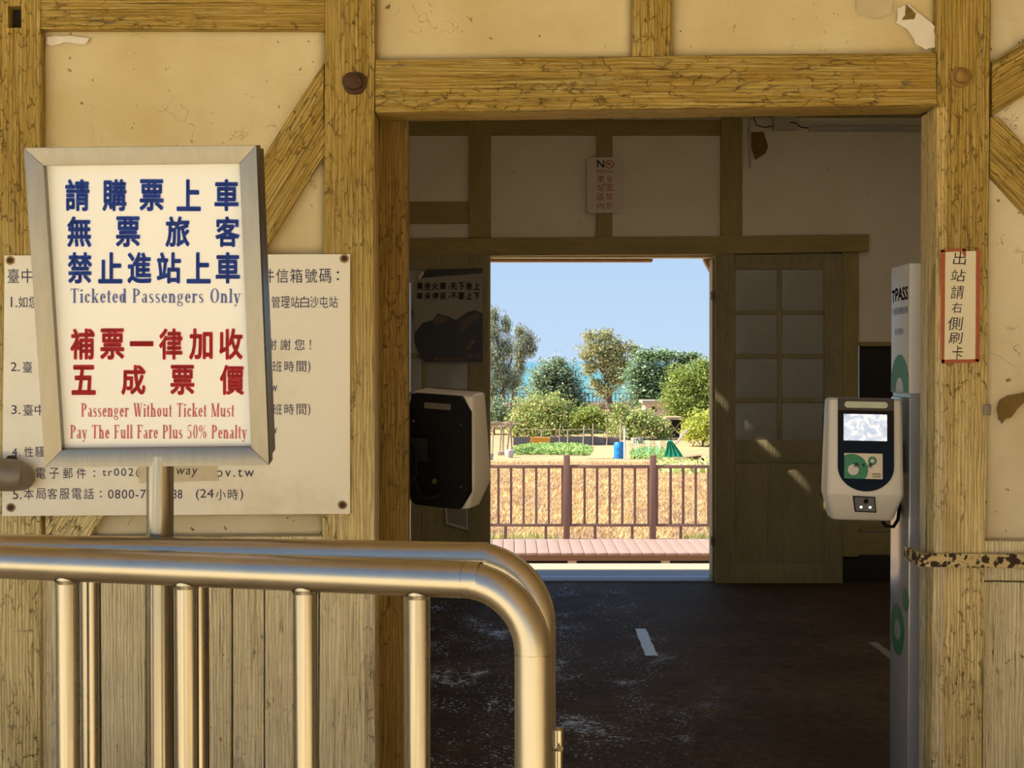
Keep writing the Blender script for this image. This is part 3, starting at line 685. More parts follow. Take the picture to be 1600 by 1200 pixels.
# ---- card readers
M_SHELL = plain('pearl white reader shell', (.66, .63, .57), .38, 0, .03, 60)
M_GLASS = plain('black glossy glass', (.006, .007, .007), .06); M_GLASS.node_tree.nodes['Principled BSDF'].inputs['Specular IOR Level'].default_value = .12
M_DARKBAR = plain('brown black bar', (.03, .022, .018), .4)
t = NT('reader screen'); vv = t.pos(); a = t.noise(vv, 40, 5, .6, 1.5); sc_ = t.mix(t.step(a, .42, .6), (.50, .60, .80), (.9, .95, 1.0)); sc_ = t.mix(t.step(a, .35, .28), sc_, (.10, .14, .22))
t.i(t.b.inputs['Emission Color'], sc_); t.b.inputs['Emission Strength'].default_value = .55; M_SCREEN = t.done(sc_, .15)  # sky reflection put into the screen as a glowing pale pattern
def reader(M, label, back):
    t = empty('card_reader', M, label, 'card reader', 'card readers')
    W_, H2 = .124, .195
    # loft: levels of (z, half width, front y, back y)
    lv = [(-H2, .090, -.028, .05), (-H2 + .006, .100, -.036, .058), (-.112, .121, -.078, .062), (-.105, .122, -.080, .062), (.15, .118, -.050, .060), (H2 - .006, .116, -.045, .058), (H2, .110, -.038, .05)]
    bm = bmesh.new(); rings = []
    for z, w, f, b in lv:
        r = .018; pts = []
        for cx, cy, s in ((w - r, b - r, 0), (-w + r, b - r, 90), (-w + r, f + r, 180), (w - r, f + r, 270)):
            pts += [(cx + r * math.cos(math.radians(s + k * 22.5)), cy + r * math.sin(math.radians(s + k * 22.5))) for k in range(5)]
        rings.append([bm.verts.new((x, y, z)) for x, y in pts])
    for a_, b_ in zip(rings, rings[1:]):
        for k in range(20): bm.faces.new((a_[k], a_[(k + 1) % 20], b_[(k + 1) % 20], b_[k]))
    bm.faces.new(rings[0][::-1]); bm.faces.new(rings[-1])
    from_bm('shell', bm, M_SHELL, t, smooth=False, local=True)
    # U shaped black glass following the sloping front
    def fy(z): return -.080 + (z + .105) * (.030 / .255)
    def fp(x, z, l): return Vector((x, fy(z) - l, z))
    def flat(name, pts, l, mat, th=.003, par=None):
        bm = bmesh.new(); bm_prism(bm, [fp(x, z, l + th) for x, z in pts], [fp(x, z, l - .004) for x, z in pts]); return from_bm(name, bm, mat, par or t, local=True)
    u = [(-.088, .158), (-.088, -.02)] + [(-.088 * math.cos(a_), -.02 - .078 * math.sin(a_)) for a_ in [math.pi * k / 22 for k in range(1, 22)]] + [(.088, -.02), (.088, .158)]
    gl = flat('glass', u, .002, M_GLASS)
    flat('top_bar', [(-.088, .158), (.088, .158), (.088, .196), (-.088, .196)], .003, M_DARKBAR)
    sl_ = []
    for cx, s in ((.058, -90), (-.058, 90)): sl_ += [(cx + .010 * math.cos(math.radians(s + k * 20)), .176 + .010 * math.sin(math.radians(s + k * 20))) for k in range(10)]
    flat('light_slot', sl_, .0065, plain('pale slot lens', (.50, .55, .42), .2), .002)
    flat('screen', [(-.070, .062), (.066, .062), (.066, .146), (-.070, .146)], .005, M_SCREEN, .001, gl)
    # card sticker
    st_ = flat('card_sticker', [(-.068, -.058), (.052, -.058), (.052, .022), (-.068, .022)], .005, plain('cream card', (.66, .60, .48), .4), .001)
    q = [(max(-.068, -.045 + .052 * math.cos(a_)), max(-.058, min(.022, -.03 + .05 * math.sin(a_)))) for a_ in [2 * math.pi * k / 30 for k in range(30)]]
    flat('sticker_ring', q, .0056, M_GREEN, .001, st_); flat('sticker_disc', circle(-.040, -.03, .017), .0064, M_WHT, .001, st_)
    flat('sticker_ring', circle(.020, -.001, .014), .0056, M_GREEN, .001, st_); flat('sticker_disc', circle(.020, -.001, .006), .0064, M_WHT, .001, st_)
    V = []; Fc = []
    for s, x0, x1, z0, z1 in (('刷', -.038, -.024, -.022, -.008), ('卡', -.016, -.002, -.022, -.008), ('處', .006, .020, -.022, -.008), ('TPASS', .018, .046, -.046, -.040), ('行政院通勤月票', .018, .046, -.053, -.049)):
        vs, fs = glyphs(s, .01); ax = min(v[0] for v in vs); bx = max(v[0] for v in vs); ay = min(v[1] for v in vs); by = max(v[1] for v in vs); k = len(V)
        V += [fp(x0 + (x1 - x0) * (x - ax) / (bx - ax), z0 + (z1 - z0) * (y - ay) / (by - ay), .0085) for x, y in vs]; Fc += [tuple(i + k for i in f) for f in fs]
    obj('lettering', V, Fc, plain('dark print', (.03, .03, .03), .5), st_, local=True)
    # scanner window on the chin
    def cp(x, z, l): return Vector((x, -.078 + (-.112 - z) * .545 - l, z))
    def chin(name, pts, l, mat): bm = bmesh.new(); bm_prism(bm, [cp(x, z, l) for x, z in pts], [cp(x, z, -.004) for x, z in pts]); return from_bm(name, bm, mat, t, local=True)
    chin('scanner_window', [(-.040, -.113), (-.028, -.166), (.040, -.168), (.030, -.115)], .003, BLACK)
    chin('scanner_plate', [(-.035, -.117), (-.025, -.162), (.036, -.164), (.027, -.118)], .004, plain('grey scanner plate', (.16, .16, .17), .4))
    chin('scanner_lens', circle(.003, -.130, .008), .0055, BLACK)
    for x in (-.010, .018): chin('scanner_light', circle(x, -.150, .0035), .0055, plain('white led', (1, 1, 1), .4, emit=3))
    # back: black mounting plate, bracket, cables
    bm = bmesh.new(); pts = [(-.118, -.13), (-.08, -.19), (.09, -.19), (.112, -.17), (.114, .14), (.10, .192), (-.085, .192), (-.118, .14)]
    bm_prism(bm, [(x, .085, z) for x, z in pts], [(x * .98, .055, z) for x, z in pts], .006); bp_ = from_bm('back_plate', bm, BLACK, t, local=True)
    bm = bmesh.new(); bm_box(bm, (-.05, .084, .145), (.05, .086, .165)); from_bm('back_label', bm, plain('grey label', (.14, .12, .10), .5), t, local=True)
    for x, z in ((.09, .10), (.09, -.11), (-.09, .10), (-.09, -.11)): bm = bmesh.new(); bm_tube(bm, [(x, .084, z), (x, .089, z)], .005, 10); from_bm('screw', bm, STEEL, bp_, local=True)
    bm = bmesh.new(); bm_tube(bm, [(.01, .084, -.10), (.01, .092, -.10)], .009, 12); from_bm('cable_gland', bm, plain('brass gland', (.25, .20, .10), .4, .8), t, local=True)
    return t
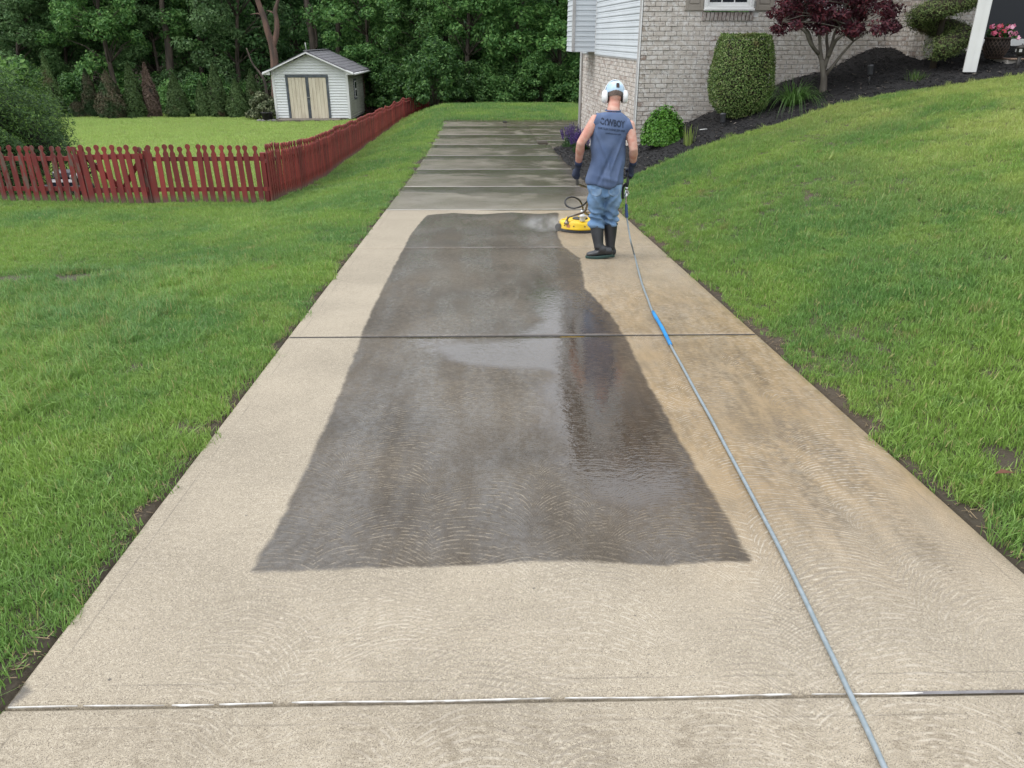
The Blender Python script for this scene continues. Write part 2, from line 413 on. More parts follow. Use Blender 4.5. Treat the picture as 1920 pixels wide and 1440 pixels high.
*****
__TASK TO COMPLETE__. Without the pictures, print the whole listing exactly as given.

__FINAL RESULT__.
Keep writing the Blender script for this image. This is part 3, starting at line 685. More parts follow. Take the picture to be 1600 by 1200 pixels.
# ---- card readers
M_SHELL = plain('pearl white reader shell', (.66, .63, .57), .38, 0, .03, 60)
M_GLASS = plain('black glossy glass', (.006, .007, .007), .06); M_GLASS.node_tree.nodes['Principled BSDF'].inputs['Specular IOR Level'].default_value = .12
M_DARKBAR = plain('brown black bar', (.03, .022, .018), .4)
t = NT('reader screen'); vv = t.pos(); a = t.noise(vv, 40, 5, .6, 1.5); sc_ = t.mix(t.step(a, .42, .6), (.50, .60, .80), (.9, .95, 1.0)); sc_ = t.mix(t.step(a, .35, .28), sc_, (.10, .14, .22))
t.i(t.b.inputs['Emission Color'], sc_); t.b.inputs['Emission Strength'].default_value = .55; M_SCREEN = t.done(sc_, .15)  # sky reflection put into the screen as a glowing pale pattern
def reader(M, label, back):
    t = empty('card_reader', M, label, 'card reader', 'card readers')
    W_, H2 = .124, .195
    # loft: levels of (z, half width, front y, back y)
    lv = [(-H2, .090, -.028, .05), (-H2 + .006, .100, -.036, .058), (-.112, .121, -.078, .062), (-.105, .122, -.080, .062), (.15, .118, -.050, .060), (H2 - .006, .116, -.045, .058), (H2, .110, -.038, .05)]
    bm = bmesh.new(); rings = []
    for z, w, f, b in lv:
        r = .018; pts = []
        for cx, cy, s in ((w - r, b - r, 0), (-w + r, b - r, 90), (-w + r, f + r, 180), (w - r, f + r, 270)):
            pts += [(cx + r * math.cos(math.radians(s + k * 22.5)), cy + r * math.sin(math.radians(s + k * 22.5))) for k in range(5)]
        rings.append([bm.verts.new((x, y, z)) for x, y in pts])
    for a_, b_ in zip(rings, rings[1:]):
        for k in range(20): bm.faces.new((a_[k], a_[(k + 1) % 20], b_[(k + 1) % 20], b_[k]))
    bm.faces.new(rings[0][::-1]); bm.faces.new(rings[-1])
    from_bm('shell', bm, M_SHELL, t, smooth=False, local=True)
    # U shaped black glass following the sloping front
    def fy(z): return -.080 + (z + .105) * (.030 / .255)
    def fp(x, z, l): return Vector((x, fy(z) - l, z))
    def flat(name, pts, l, mat, th=.003, par=None):
        bm = bmesh.new(); bm_prism(bm, [fp(x, z, l + th) for x, z in pts], [fp(x, z, l - .004) for x, z in pts]); return from_bm(name, bm, mat, par or t, local=True)
    u = [(-.088, .158), (-.088, -.02)] + [(-.088 * math.cos(a_), -.02 - .078 * math.sin(a_)) for a_ in [math.pi * k / 22 for k in range(1, 22)]] + [(.088, -.02), (.088, .158)]
    gl = flat('glass', u, .002, M_GLASS)
    flat('top_bar', [(-.088, .158), (.088, .158), (.088, .196), (-.088, .196)], .003, M_DARKBAR)
    sl_ = []
    for cx, s in ((.058, -90), (-.058, 90)): sl_ += [(cx + .010 * math.cos(math.radians(s + k * 20)), .176 + .010 * math.sin(math.radians(s + k * 20))) for k in range(10)]
    flat('light_slot', sl_, .0065, plain('pale slot lens', (.50, .55, .42), .2), .002)
    flat('screen', [(-.070, .062), (.066, .062), (.066, .146), (-.070, .146)], .005, M_SCREEN, .001, gl)
    # card sticker
    st_ = flat('card_sticker', [(-.068, -.058), (.052, -.058), (.052, .022), (-.068, .022)], .005, plain('cream card', (.66, .60, .48), .4), .001)
    q = [(max(-.068, -.045 + .052 * math.cos(a_)), max(-.058, min(.022, -.03 + .05 * math.sin(a_)))) for a_ in [2 * math.pi * k / 30 for k in range(30)]]
    flat('sticker_ring', q, .0056, M_GREEN, .001, st_); flat('sticker_disc', circle(-.040, -.03, .017), .0064, M_WHT, .001, st_)
    flat('sticker_ring', circle(.020, -.001, .014), .0056, M_GREEN, .001, st_); flat('sticker_disc', circle(.020, -.001, .006), .0064, M_WHT, .001, st_)
    V = []; Fc = []
    for s, x0, x1, z0, z1 in (('刷', -.038, -.024, -.022, -.008), ('卡', -.016, -.002, -.022, -.008), ('處', .006, .020, -.022, -.008), ('TPASS', .018, .046, -.046, -.040), ('行政院通勤月票', .018, .046, -.053, -.049)):
        vs, fs = glyphs(s, .01); ax = min(v[0] for v in vs); bx = max(v[0] for v in vs); ay = min(v[1] for v in vs); by = max(v[1] for v in vs); k = len(V)
        V += [fp(x0 + (x1 - x0) * (x - ax) / (bx - ax), z0 + (z1 - z0) * (y - ay) / (by - ay), .0085) for x, y in vs]; Fc += [tuple(i + k for i in f) for f in fs]
    obj('lettering', V, Fc, plain('dark print', (.03, .03, .03), .5), st_, local=True)
    # scanner window on the chin
    def cp(x, z, l): return Vector((x, -.078 + (-.112 - z) * .545 - l, z))
    def chin(name, pts, l, mat): bm = bmesh.new(); bm_prism(bm, [cp(x, z, l) for x, z in pts], [cp(x, z, -.004) for x, z in pts]); return from_bm(name, bm, mat, t, local=True)
    chin('scanner_window', [(-.040, -.113), (-.028, -.166), (.040, -.168), (.030, -.115)], .003, BLACK)
    chin('scanner_plate', [(-.035, -.117), (-.025, -.162), (.036, -.164), (.027, -.118)], .004, plain('grey scanner plate', (.16, .16, .17), .4))
    chin('scanner_lens', circle(.003, -.130, .008), .0055, BLACK)
    for x in (-.010, .018): chin('scanner_light', circle(x, -.150, .0035), .0055, plain('white led', (1, 1, 1), .4, emit=3))
    # back: black mounting plate, bracket, cables
    bm = bmesh.new(); pts = [(-.118, -.13), (-.08, -.19), (.09, -.19), (.112, -.17), (.114, .14), (.10, .192), (-.085, .192), (-.118, .14)]
    bm_prism(bm, [(x, .085, z) for x, z in pts], [(x * .98, .055, z) for x, z in pts], .006); bp_ = from_bm('back_plate', bm, BLACK, t, local=True)
    bm = bmesh.new(); bm_box(bm, (-.05, .084, .145), (.05, .086, .165)); from_bm('back_label', bm, plain('grey label', (.14, .12, .10), .5), t, local=True)
    for x, z in ((.09, .10), (.09, -.11), (-.09, .10), (-.09, -.11)): bm = bmesh.new(); bm_tube(bm, [(x, .084, z), (x, .089, z)], .005, 10); from_bm('screw', bm, STEEL, bp_, local=True)
    bm = bmesh.new(); bm_tube(bm, [(.01, .084, -.10), (.01, .092, -.10)], .009, 12); from_bm('cable_gland', bm, plain('brass gland', (.25, .20, .10), .4, .8), t, local=True)
    return t
The Blender Python script for this scene continues. Write part 2, from line 413 on. More parts follow. Use Blender 4.5. Treat the picture as 1920 pixels wide and 1440 pixels high.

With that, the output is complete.